Ioana Muresan  is a researcher for the “Gavrilă Simion” Eco-Museum Research Institute in Tulcea, Romania, in the Danube Delta. She is an archaeologist studying the development of Roman life in the Danubian provinces and has been actively interested in the history and traditions of the South-Eastern European countries, in both ancient and modern times.

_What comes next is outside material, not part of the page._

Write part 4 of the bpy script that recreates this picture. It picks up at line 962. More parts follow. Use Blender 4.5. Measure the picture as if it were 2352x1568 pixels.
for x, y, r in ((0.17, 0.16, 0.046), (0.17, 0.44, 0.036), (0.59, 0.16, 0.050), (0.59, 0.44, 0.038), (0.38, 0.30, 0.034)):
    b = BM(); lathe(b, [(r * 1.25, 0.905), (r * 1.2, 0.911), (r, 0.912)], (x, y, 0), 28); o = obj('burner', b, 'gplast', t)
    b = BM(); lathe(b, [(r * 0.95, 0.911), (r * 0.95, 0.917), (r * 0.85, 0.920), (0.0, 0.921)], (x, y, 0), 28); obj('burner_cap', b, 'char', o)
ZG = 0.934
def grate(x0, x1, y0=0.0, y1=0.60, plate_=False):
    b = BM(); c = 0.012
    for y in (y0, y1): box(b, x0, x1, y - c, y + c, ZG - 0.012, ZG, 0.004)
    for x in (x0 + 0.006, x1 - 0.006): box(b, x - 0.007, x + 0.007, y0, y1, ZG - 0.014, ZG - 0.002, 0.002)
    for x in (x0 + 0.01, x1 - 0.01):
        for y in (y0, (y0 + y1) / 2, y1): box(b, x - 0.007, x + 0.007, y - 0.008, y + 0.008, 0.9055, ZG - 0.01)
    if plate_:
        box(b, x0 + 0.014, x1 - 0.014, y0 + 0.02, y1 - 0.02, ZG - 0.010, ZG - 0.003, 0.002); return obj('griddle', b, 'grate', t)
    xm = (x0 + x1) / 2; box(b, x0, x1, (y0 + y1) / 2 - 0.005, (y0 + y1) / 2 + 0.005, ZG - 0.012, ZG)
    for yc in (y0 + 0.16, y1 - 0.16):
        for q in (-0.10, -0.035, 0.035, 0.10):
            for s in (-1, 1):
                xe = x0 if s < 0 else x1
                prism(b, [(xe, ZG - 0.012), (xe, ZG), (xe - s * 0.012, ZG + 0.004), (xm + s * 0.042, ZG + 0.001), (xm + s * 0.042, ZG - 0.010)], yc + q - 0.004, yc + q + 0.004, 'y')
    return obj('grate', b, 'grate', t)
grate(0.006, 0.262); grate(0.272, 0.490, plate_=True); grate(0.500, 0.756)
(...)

Mary Neuburger (Member of the Scholarship and Fellowship Committee) is a Professor of history, the Director of the Center for Russian, East European, and Eurasian Studies (CREEES), and the Chair of Slavic and Eurasian Studies at the University of Texas of Austin. In this role Dr. Neuburger has initiated numerous synergistic projects with departments and global area studies centers across UT campus. She has also secured and administered numerous federal grants including the Department of Education, Title VI National Resource Center grant (2014-2022), 3 Fulbright-Hayes Group Projects Abroad grants (2013-16, 2014, 2018), and a Department of Defense grant for Project Global Officers (2013-15).  In terms of research, Dr. Neuburger is the author of The Orient Within: Muslim Minorities and the Negotiation of Nationhood in Modern Bulgaria (Cornell 2004), Balkan Smoke: Tobacco and the Making of Modern Bulgaria (Cornell, 2012), and Ingredients of Change: The History and Culture of Food in Bulgaria (Cornell, 2022). Dr. Neuburger is also the co-editor with Paulina Bren of Communism Unwrapped: Consumption in Cold War Eastern Europe (Oxford, 2012) and has authored numerous articles on Bulgarian and Cold War history. She is also co-editor of the Journal of Contemporary History.  

Victor Plamenov Petrov (Vice Chair of the Board of Trustees: Chair of the Scholarship and Fellowship Committee) is an Assistant Professor of history at the University of Tennessee, Knoxville. He works on the global Cold War, modern Balkan history, the history of technology and its intersection with politics and societies.

Lynn Roller (Treasurer of the Board of Trustees) is Professor Emerita of Art History at the University of California, Davis. She is an archaeologist with fieldwork experience in Greece, Turkey, and Bulgaria, and is currently the Co-Director of the survey project at Gluhite Kamani in southeastern Bulgaria. Lynn has close connections with the American School of Classical Studies in Athens and the American Research Institute in Turkey, and has actively promoted AISEES membership in the Council of American Overseas Research Centers (CAORC).

Daniel Weiss (Chair of the Board of Trustees; Member of the Scholarship and Fellowship Committee) holds a Ph.D in Classical Archaeology from the University of Virginia, where he serves as Director of the Visual Resources Center of the Art Department. He has excavated in Morgantina, Sicily and at the Roman fort of Porolissum in Salǎj, Romania. His primary research interests are geography and the Roman/Barbarian interaction along the frontier, focusing on sites in Romania and Bulgaria. He has presented his research in the United States, Germany, Croatia, Bulgaria and Romania – part of which has been published in BAR-IS 2236 The Roman Empire and Beyond: Archaeological and Historical Research on the Romans and Native Cultures in Central Europe. He has also provided illustrations for numerous scholarly publications and children’s picture books. Additional research involves issues of classical reception, folklore tradition, and post-colonial identity in the Carpathian region as expressed through contemporary music.

Trustee Emeritus

Richard Record  has worked in various capacities since 1976 with non-profit and U.S. government institutions to design, develop, and promote programs and projects that support and encourage social, cultural and scientific exchanges between the peoples of Europe, Eurasia, Africa, Latin America, and the United States. He recently retired and is living life the way it should be in Maine.